There are multiple obstacles to this goal and policy has a crucial role to play in removing them. The four most critical are:

  1. Distance and time: The further the points of production and consumption the higher the risk. For example, a bushel of bananas is not as valuable if they arrive at their destination over-ripe.
  2. Standardisation: Sending and receiving standardised widgets is more efficient than one that accommodates uniquely shaped ones. Shipping containers, for instance, had an exponential impact on the efficient movement of goods due to their standardisation. We have a new term for sending and receiving content efficiently across national borders – “interoperability”.
  3. Transparency and fairness: Customers should have a good understanding of what they’re buying. No one should walk away feeling that they’ve been short-changed.
  4. Safety: Just the way people will avoid streets if they know there is danger traveling down them, participants in global trade need to believe they are engaging safely.

New technology offers more efficient and possibly safer ways of getting things done, and the recent advancements in trade technology have been transformative. Blockchain-enabled platforms have proven adept at reducing the cost of entry and offering more transparency and transaction security. Beyond blockchain, e-commerce and digital trade systems and corridors are gaining traction, with the ability to enhance both the accessibility and sustainability of global trade. But, if new technology is to make large scale change that is truly impactful for the global community, regulatory trade policy also must adjust in-step.

Some government-led initiatives can show us how to build future-fit trade systems and policies: the TradeTrust framework by Singapore’s Infocomm Media Development Authority harmonises the legal recognition of digital documents such as electronic Bills of Lading across jurisdictions and complements the larger global trade movement by the G7 economies on adopting electronic transferable records. This approach, which ultimately helps make supply chains more resilient and sustainable, requires governments to work together and accept unfamiliar protocols and approaches.
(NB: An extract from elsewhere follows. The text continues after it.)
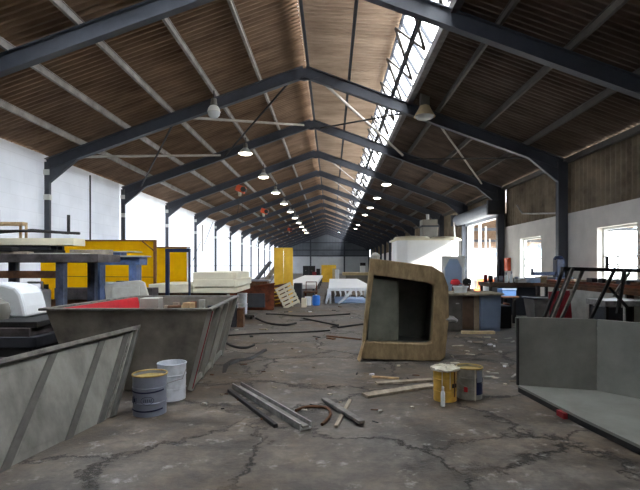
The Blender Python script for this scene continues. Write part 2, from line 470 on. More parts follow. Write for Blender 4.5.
# skylight strip with its bars
mb = MB()
a0, a1 = V((SX0, 0, SZ0 - .03)), V((SX1 + .02, 0, roof_z(SX1) + .02))
mb.b.faces.new(mb.verts([a0 + V((0, Y0, 0)), a0 + V((0, Y1, 0)), a1 + V((0, Y1, 0)), a1 + V((0, Y0, 0))]))
sky = struct(mb.build('window_1', M['skylight']))
ins = V((-.05, 0, -.05))
y = 5.0
for k in range(92):
    p, q = a0 + ins + V((0, y, 0)), a1 + ins + V((0, y, 0))
    MB().bar(p, q, .05, .05).build('glazing_bar', M['steel'], sky)
    i2 = ins * 2.2
    if k % 2 == 0: MB().bar(p + i2, q + i2 + V((0, .667, 0)), .05, .04).build('lattice_bar', M['purlin_dark'], sky)
    else: MB().bar(q + i2, p + i2 + V((0, .667, 0)), .05, .04).build('lattice_bar', M['purlin_dark'], sky)
    y += .667
MB().bar(a0 + ins + V((0, 5, 0)), a0 + ins + V((0, 66.5, 0)), .05, .05).build('rail', M['steel'], sky)
MB().bar(a0.lerp(a1, .5) + ins + V((0, 5, 0)), a0.lerp(a1, .5) + ins + V((0, 66.5, 0)), .04, .04).build('rail', M['steel'], sky)

# windows of the block wall
for i, (ya, yb) in enumerate((W1, W2)):
    x = XR + .12
    po = [(x, ya, WZ[0]), (x, yb, WZ[0]), (x, yb, WZ[1]), (x, ya, WZ[1])]
    t = .045
    pi_ = [(x, ya + t, WZ[0] + t), (x, yb - t, WZ[0] + t), (x, yb - t, WZ[1] - t), (x, ya + t, WZ[1] - t)]
    wn = struct(MB().ring(po, pi_, (.05, 0, 0)).build('window_%d' % (i + 2), M['frame']))
    ym = ya + (yb - ya) * .62
    MB().box((x, ym - .012, WZ[0]), (x + .04, ym + .012, WZ[0] + .62)).build('mullion', M['frame'], wn)
    MB().box((x, ya, WZ[0] + .42), (x + .04, yb, WZ[0] + .444)).build('transom', M['frame'], wn)
    MB().box((x, ya, WZ[0] + .62), (x + .04, yb, WZ[0] + .644)).build('transom', M['frame'], wn)
    MB().box((x + .02, ya + t, WZ[0] + t), (x + .024, yb - t, WZ[1] - t)).build('pane', M['glass'], wn)
    MB().box((XR - .04, ya - .05, WZ[0] - .05), (XR + .2, yb + .05, WZ[0])).build('sill', M['block'], wn)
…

Good policy making is not the role of the government alone. Legislations and governing rules are not done in a vacuum. Market participants have a critical role to play. We have got to be ready to come to the table, with a clear understanding of the problems and workable ideas for the solutions. And for their part, policy makers must listen to the challenges and opportunities that business daily encounters.

It goes back to pragmatism. For trade to happen smoothly and efficiently, it needs to be more than simply one-off transactions; rather it must be a point of connection, a link, a path to familiarity and ultimately to trust. That is why trade policy has such a critical role to play. The rules of engagement are in essence the codification of trust. But to build and maintain, trust it takes time, it takes effort, and it takes everyone to lean in.

We at Standard Chartered believe this is effort well spent, and a debate worth taking a stand for.